Continuum_the perception zone

We are not in the world; we become with the world; we become by contemplating it. Everything is vision, becoming. We become universes. Becoming animal, plant, molecular, becoming zero. This is true of all the arts. [...] Art does not have opinions. Art undoes the triple organisation of perceptions, affections, and opinions in order to substitute a monument composed of percepts, affects, and blocs of sensations that takes the place of language. It is about listening [...] This is precisely the task of all art.

 Deleuze and Guattari “Philosophy, Science, Logic and Art” in What is Philosophy?,
(New York: Columbia University Press), pp. 170 / 177

“Continuum_the perception zone” is an exhibition which deals with the perception and development of spatiality, and how the visitor interacts with architectural surroundings. The three-dimensionality of an exhibition hall is the parameter upon which the visitor relies without thinking but this exhibiton centralizes it and reconsiders preconceived notions “Continuum_the perception zone” focuses on the idea of the active production of space, and considers how this is created as well as how one can make use of it. The exhibition explores the possibilities of physicality in art and how art becomes the mediator. It aims to create an architectonic context which allows the viewer to be incorporated into a system comprised of spatial coordinates.

“Continuum_the perception zone” suggests space as a scale.
It is the continuum where space is constituted differently – that is, the spatial perception which typically allows the viewer to experience his surroundings and, as a consequence, control them, is now shifted and the familiar frame of references becomes distorted.

The idea of transformation – while it is central to this exhibition – is neither pre-determined nor one-directional. It is an inhabited process in which the artwork, the viewer and the space are fully involved. Rather than merely occupying its exhibition space, the artwork inhabits its spatial logic; each work engages the space in which it is located and establishes the transition to the next one. Each work tests how physical displacement enables dislocation, and therefore, the production of another space. Once the notion of space is accepted as an active process of spatialization, space itself can then can be utilized in new and radical ways. In the context of this exhibition, the nature of this transformation is not dramatic. It is simply the recognition of oneself within a shared experience, and a discernment that what is being presented is an event.
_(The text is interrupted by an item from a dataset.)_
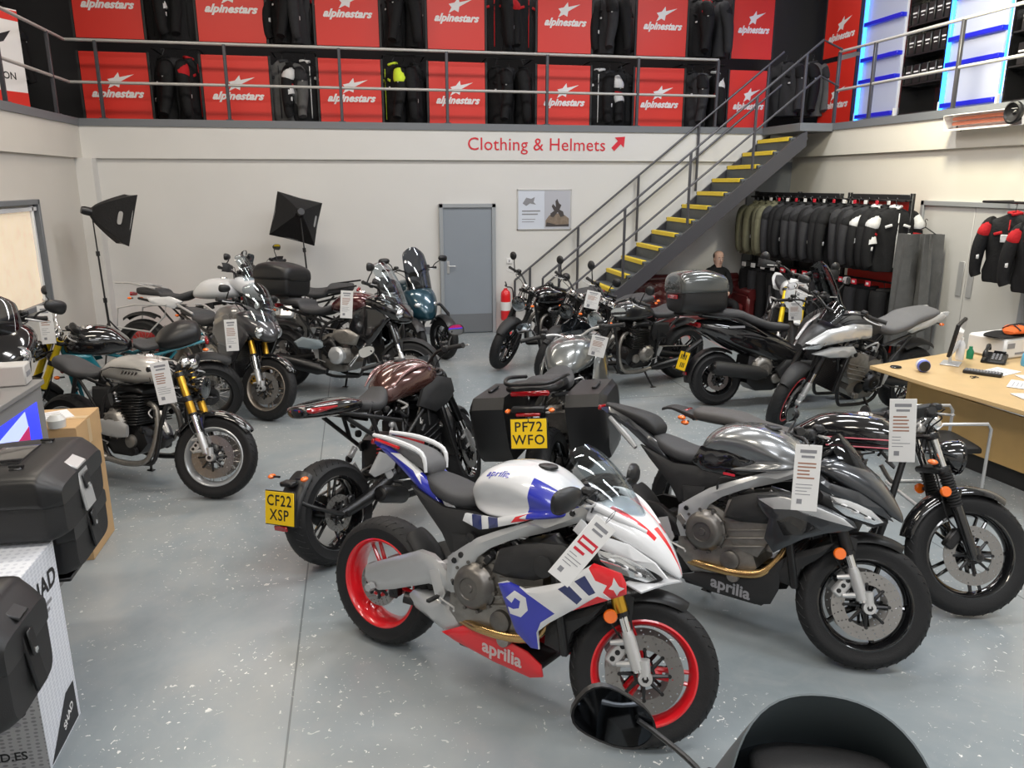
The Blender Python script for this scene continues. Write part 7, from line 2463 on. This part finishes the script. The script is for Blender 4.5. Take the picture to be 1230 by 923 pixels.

“Continuum_the perception zone” sees the visitor as the ‘user’ rather than the ‘viewer’ of the artwork. He has the role of subject and co-producer, while the artworks’ purpose is to communicate and to connect. Through this set of experiences, curator Maria Arusoo aims to create a dynamic exhibition that is no longer understood in the binary terms of object-subject relations, but is disseminated in terms of environment. Space becomes not only visible and tactile, but also responsive to human action, It becomes contingent and inseparable from the material substance of the moving bodies that inhabit and generate it.

By altering atmospheric conditions, the immaterial is materialised, the invisible becomes visible, what was absent becomes present. Space itself is rendered, not only visible, but palpable and substantive.